Healthy foreign reserves, flexible exchange rate leave Egyptian economy well-positioned, says report

Egypt’s consumer prices index (CPI) is projected to fall to 7% in fiscal year (FY) 2022/23, which is the same CPI average of the years from 2000 to 2009, according to the International Monetary Fund’s (IMF) World Economic Outlook (WEO) report, which was released on Tuesday.

The CPI average is forecasted to record 14% during the current FY 2018/19 compared to 20.9% in FY 2017/18, the report cited, noting that the gross domestic product (GDP) is expected to hike to 6% in FY 2022/23, from 5.5% in the current FY 2018/19 and 5.3% in FY 2017/18.

According to the report, the GDP’s recovery reflects improvements in tourism, rising natural gas production, and increased confidence in the economy, due to the implementation of the economic reform programme, supported by the IMF’s Extended Fund Facility.

Moreover, Egypt’s healthy foreign reserves and flexible exchange rate, leave the economy well-positioned to manage any acceleration in outflows, and maintain sound macroeconomic frameworks ,as well as a consistent policy implementation, all of which has led to a successful macroeconomic stabilisation, mentioned the report.

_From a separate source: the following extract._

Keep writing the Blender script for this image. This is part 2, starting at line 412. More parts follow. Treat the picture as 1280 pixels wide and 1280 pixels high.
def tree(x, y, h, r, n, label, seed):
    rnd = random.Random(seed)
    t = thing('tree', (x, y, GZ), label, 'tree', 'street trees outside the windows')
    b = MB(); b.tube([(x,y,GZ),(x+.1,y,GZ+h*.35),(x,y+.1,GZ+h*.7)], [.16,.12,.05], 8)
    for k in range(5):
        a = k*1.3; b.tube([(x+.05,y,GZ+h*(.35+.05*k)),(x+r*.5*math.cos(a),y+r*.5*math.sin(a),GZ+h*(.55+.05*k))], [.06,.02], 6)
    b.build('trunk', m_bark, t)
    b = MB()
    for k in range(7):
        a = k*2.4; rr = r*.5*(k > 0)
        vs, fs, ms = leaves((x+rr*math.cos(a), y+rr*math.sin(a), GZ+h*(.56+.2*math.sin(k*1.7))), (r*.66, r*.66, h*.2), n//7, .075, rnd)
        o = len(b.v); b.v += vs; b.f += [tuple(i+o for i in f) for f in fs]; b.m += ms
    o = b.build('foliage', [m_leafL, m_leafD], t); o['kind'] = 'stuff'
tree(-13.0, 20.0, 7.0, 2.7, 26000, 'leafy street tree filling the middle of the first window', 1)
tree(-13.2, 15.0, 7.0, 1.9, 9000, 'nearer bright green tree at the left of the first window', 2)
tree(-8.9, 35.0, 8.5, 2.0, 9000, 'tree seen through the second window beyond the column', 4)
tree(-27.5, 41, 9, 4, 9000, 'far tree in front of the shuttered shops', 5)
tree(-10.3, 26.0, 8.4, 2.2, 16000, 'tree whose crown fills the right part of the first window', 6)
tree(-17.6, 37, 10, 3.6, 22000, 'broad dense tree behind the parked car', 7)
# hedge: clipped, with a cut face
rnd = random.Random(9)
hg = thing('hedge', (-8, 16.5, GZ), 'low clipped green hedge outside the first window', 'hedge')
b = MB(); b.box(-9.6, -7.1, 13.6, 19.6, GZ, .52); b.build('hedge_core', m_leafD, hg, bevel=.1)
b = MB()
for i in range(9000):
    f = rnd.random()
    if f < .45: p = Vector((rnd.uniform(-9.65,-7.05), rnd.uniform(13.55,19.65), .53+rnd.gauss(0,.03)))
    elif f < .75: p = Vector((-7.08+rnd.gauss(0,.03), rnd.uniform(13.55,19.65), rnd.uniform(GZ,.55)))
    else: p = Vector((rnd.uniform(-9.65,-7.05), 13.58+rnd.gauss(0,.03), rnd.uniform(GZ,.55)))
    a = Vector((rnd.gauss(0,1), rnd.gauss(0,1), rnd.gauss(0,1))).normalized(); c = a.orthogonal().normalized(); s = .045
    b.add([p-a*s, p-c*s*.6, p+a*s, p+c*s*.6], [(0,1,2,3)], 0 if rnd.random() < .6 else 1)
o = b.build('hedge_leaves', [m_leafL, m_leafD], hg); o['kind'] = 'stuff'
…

The current account deficit is expected to reach 1.2% of GDP in FY 2022/23 from 2.4% of GDP in FY 2018/19 and 2.6% in FY 2017/18, said the report.

Furthermore, global growth for 2018 and 2019 is estimated to remain steady at its 2017 level, but its pace is less vigorous than projected in April, and it has become less balanced, said the report., “Downside risks to global growth have risen in the past six months, and the potential for upside surprises has receded,” the report added.

Global growth is projected at 3.7% for 2018 and 2019, which is 0.2% point lower for both years than the previous forecast in April, noted the report, mentioning that the downward revision reflects surprises that suppressed activity in early 2018 in some major advanced economies, in addition to the negative effects of the trade measures implemented or approved between April and mid-September, as well as a weaker outlook for some key emerging markets, and developing economies, arising from country-specific factors, tightering financial conditions, geopolitical tensions, and higher oil import bills. 

Since January, a sequence of US tariff actions on solar panels, washing machines, steel, aluminium, and a range of Chinese products, plus retaliation by trading partners, has complicated global trade relations, the report explained.